MATERIAL SHOWN:
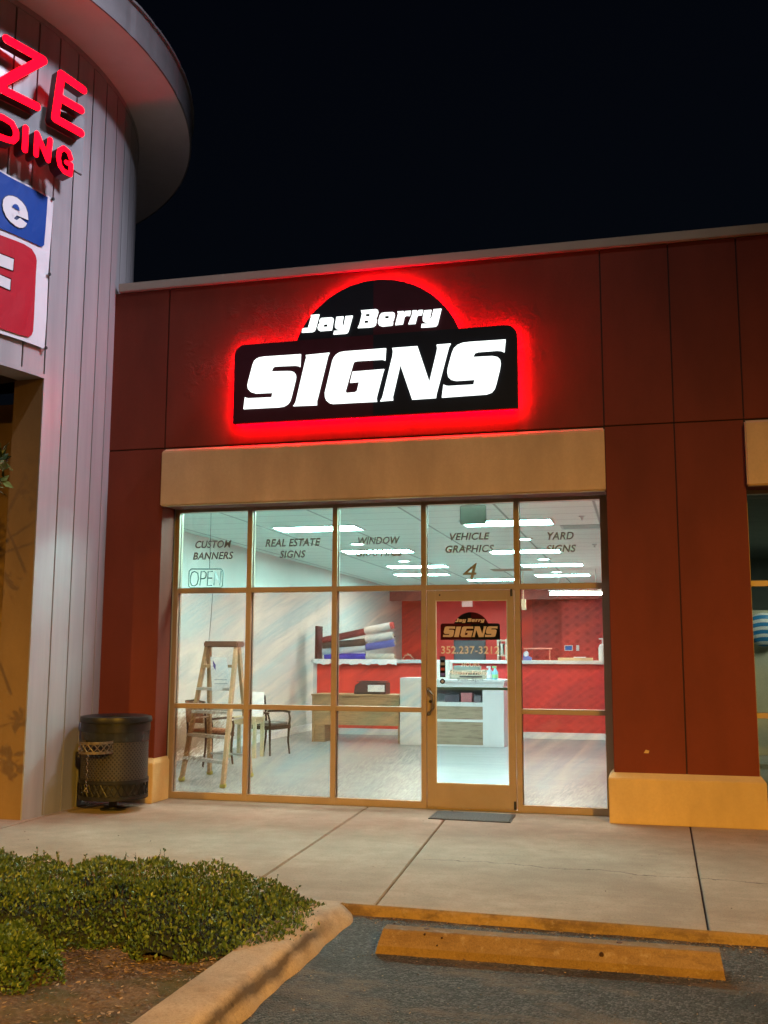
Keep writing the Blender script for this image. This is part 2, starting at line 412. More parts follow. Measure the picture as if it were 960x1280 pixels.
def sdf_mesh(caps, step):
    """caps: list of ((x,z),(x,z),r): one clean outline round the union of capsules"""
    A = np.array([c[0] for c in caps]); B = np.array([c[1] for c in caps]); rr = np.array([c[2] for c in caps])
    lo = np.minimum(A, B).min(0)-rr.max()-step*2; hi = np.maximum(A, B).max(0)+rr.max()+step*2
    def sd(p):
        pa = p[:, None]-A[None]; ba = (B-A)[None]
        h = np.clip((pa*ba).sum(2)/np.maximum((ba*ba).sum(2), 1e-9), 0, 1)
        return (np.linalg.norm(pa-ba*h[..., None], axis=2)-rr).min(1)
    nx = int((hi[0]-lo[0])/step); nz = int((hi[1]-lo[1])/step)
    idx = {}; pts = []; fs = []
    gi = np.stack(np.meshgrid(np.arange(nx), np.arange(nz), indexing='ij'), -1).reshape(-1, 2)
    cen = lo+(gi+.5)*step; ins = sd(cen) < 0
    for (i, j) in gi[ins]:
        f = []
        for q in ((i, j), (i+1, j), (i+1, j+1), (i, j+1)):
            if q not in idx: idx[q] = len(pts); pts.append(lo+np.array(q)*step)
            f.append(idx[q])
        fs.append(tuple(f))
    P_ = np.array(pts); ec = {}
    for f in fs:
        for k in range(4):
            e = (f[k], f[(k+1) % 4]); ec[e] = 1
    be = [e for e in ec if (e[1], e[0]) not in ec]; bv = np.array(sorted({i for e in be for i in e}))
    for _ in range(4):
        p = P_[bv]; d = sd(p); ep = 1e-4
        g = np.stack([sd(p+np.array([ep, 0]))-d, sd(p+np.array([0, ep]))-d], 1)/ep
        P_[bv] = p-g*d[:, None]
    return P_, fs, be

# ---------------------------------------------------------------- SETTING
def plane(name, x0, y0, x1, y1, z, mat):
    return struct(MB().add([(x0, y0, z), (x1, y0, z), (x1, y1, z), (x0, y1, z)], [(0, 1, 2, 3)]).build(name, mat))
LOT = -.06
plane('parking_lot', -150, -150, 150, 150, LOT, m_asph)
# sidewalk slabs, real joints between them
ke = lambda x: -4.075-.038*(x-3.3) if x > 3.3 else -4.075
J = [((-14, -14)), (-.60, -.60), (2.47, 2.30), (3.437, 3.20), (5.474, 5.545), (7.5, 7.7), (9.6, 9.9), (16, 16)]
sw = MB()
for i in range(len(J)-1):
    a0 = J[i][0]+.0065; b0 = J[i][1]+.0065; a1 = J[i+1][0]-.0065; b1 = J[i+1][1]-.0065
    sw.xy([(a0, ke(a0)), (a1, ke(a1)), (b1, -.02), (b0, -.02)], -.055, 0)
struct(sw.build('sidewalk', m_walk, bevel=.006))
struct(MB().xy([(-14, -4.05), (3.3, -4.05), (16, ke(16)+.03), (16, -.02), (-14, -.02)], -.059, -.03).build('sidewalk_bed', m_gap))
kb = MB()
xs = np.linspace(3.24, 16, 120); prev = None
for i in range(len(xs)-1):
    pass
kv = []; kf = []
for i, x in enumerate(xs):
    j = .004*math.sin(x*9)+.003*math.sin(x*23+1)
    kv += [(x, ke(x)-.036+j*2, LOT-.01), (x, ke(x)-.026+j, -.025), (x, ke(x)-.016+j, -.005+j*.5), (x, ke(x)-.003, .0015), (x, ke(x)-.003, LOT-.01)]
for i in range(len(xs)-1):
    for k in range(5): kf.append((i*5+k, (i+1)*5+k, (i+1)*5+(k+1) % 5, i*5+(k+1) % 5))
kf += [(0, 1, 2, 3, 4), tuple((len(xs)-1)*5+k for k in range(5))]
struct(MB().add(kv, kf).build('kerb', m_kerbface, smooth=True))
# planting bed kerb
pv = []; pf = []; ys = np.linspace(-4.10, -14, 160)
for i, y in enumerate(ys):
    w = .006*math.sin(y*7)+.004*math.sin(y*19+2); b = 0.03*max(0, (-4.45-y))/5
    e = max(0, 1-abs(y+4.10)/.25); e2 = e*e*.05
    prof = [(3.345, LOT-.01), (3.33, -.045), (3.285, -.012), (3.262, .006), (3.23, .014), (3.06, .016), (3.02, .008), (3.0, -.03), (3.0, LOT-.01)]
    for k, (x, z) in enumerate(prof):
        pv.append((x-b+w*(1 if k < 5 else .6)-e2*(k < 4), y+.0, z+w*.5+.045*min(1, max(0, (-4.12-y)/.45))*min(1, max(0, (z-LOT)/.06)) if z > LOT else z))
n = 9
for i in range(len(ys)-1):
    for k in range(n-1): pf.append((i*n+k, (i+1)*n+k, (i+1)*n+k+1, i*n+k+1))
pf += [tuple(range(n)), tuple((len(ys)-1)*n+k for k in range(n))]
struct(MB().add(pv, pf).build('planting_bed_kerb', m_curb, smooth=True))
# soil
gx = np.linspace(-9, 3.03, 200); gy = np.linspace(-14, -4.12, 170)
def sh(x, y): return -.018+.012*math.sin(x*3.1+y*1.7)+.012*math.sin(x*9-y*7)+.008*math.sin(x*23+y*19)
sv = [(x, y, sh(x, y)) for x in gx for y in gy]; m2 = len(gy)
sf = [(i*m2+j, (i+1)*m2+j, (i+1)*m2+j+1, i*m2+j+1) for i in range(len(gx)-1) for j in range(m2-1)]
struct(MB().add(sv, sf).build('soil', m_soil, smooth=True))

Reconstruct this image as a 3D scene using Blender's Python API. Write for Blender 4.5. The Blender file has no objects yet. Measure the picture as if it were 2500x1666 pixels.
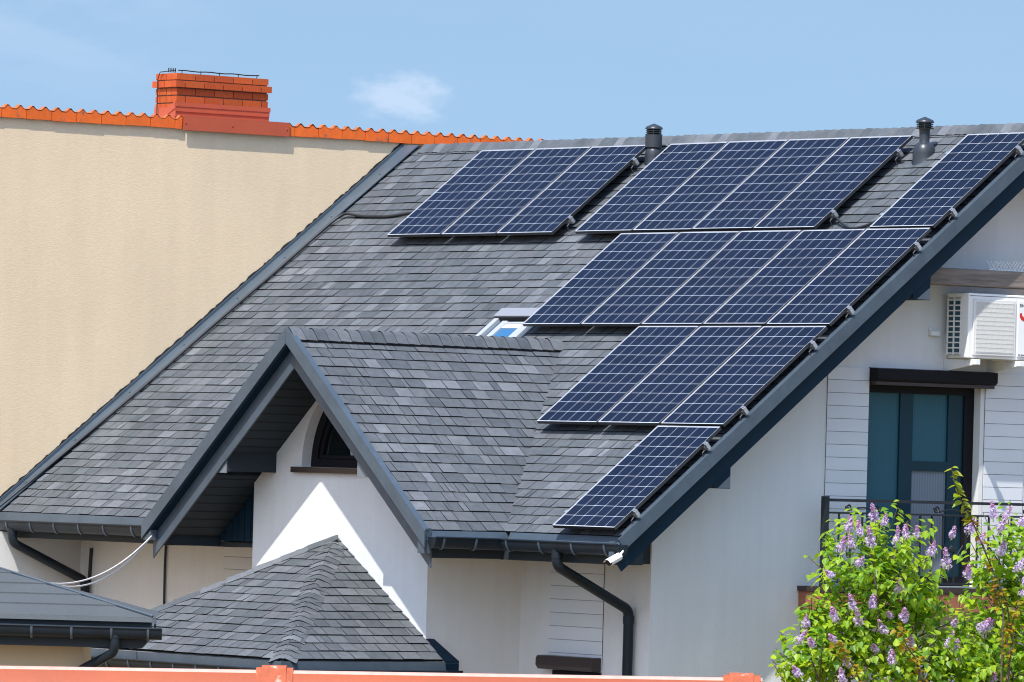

WHAT IS ASKED:
Every entry must be transcribed exactly. Pictures do not belong in the copy.

TASK SOLUTION:
Keep writing the Blender script for this image. This is part 2, starting at line 412. More parts follow. Measure the picture as if it were 960x1280 pixels.
def sdf_mesh(caps, step):
    """caps: list of ((x,z),(x,z),r): one clean outline round the union of capsules"""
    A = np.array([c[0] for c in caps]); B = np.array([c[1] for c in caps]); rr = np.array([c[2] for c in caps])
    lo = np.minimum(A, B).min(0)-rr.max()-step*2; hi = np.maximum(A, B).max(0)+rr.max()+step*2
    def sd(p):
        pa = p[:, None]-A[None]; ba = (B-A)[None]
        h = np.clip((pa*ba).sum(2)/np.maximum((ba*ba).sum(2), 1e-9), 0, 1)
        return (np.linalg.norm(pa-ba*h[..., None], axis=2)-rr).min(1)
    nx = int((hi[0]-lo[0])/step); nz = int((hi[1]-lo[1])/step)
    idx = {}; pts = []; fs = []
    gi = np.stack(np.meshgrid(np.arange(nx), np.arange(nz), indexing='ij'), -1).reshape(-1, 2)
    cen = lo+(gi+.5)*step; ins = sd(cen) < 0
    for (i, j) in gi[ins]:
        f = []
        for q in ((i, j), (i+1, j), (i+1, j+1), (i, j+1)):
            if q not in idx: idx[q] = len(pts); pts.append(lo+np.array(q)*step)
            f.append(idx[q])
        fs.append(tuple(f))
    P_ = np.array(pts); ec = {}
    for f in fs:
        for k in range(4):
            e = (f[k], f[(k+1) % 4]); ec[e] = 1
    be = [e for e in ec if (e[1], e[0]) not in ec]; bv = np.array(sorted({i for e in be for i in e}))
    for _ in range(4):
        p = P_[bv]; d = sd(p); ep = 1e-4
        g = np.stack([sd(p+np.array([ep, 0]))-d, sd(p+np.array([0, ep]))-d], 1)/ep
        P_[bv] = p-g*d[:, None]
    return P_, fs, be

# ---------------------------------------------------------------- SETTING
def plane(name, x0, y0, x1, y1, z, mat):
    return struct(MB().add([(x0, y0, z), (x1, y0, z), (x1, y1, z), (x0, y1, z)], [(0, 1, 2, 3)]).build(name, mat))
LOT = -.06
plane('parking_lot', -150, -150, 150, 150, LOT, m_asph)
# sidewalk slabs, real joints between them
ke = lambda x: -4.075-.038*(x-3.3) if x > 3.3 else -4.075
J = [((-14, -14)), (-.60, -.60), (2.47, 2.30), (3.437, 3.20), (5.474, 5.545), (7.5, 7.7), (9.6, 9.9), (16, 16)]
sw = MB()
for i in range(len(J)-1):
    a0 = J[i][0]+.0065; b0 = J[i][1]+.0065; a1 = J[i+1][0]-.0065; b1 = J[i+1][1]-.0065
    sw.xy([(a0, ke(a0)), (a1, ke(a1)), (b1, -.02), (b0, -.02)], -.055, 0)
struct(sw.build('sidewalk', m_walk, bevel=.006))
struct(MB().xy([(-14, -4.05), (3.3, -4.05), (16, ke(16)+.03), (16, -.02), (-14, -.02)], -.059, -.03).build('sidewalk_bed', m_gap))
kb = MB()
xs = np.linspace(3.24, 16, 120); prev = None
for i in range(len(xs)-1):
    pass
kv = []; kf = []
for i, x in enumerate(xs):
    j = .004*math.sin(x*9)+.003*math.sin(x*23+1)
    kv += [(x, ke(x)-.036+j*2, LOT-.01), (x, ke(x)-.026+j, -.025), (x, ke(x)-.016+j, -.005+j*.5), (x, ke(x)-.003, .0015), (x, ke(x)-.003, LOT-.01)]
for i in range(len(xs)-1):
    for k in range(5): kf.append((i*5+k, (i+1)*5+k, (i+1)*5+(k+1) % 5, i*5+(k+1) % 5))
kf += [(0, 1, 2, 3, 4), tuple((len(xs)-1)*5+k for k in range(5))]
struct(MB().add(kv, kf).build('kerb', m_kerbface, smooth=True))
# planting bed kerb
pv = []; pf = []; ys = np.linspace(-4.10, -14, 160)
for i, y in enumerate(ys):
    w = .006*math.sin(y*7)+.004*math.sin(y*19+2); b = 0.03*max(0, (-4.45-y))/5
    e = max(0, 1-abs(y+4.10)/.25); e2 = e*e*.05
    prof = [(3.345, LOT-.01), (3.33, -.045), (3.285, -.012), (3.262, .006), (3.23, .014), (3.06, .016), (3.02, .008), (3.0, -.03), (3.0, LOT-.01)]
    for k, (x, z) in enumerate(prof):
        pv.append((x-b+w*(1 if k < 5 else .6)-e2*(k < 4), y+.0, z+w*.5+.045*min(1, max(0, (-4.12-y)/.45))*min(1, max(0, (z-LOT)/.06)) if z > LOT else z))
n = 9
for i in range(len(ys)-1):
    for k in range(n-1): pf.append((i*n+k, (i+1)*n+k, (i+1)*n+k+1, i*n+k+1))
pf += [tuple(range(n)), tuple((len(ys)-1)*n+k for k in range(n))]
struct(MB().add(pv, pf).build('planting_bed_kerb', m_curb, smooth=True))
# soil
gx = np.linspace(-9, 3.03, 200); gy = np.linspace(-14, -4.12, 170)
def sh(x, y): return -.018+.012*math.sin(x*3.1+y*1.7)+.012*math.sin(x*9-y*7)+.008*math.sin(x*23+y*19)
sv = [(x, y, sh(x, y)) for x in gx for y in gy]; m2 = len(gy)
sf = [(i*m2+j, (i+1)*m2+j, (i+1)*m2+j+1, i*m2+j+1) for i in range(len(gx)-1) for j in range(m2-1)]
struct(MB().add(sv, sf).build('soil', m_soil, smooth=True))

Reconstruct this image as a 3D scene using Blender's Python API. Write for Blender 4.5. The Blender file has no objects yet. Measure the picture as if it were 2500x1666 pixels.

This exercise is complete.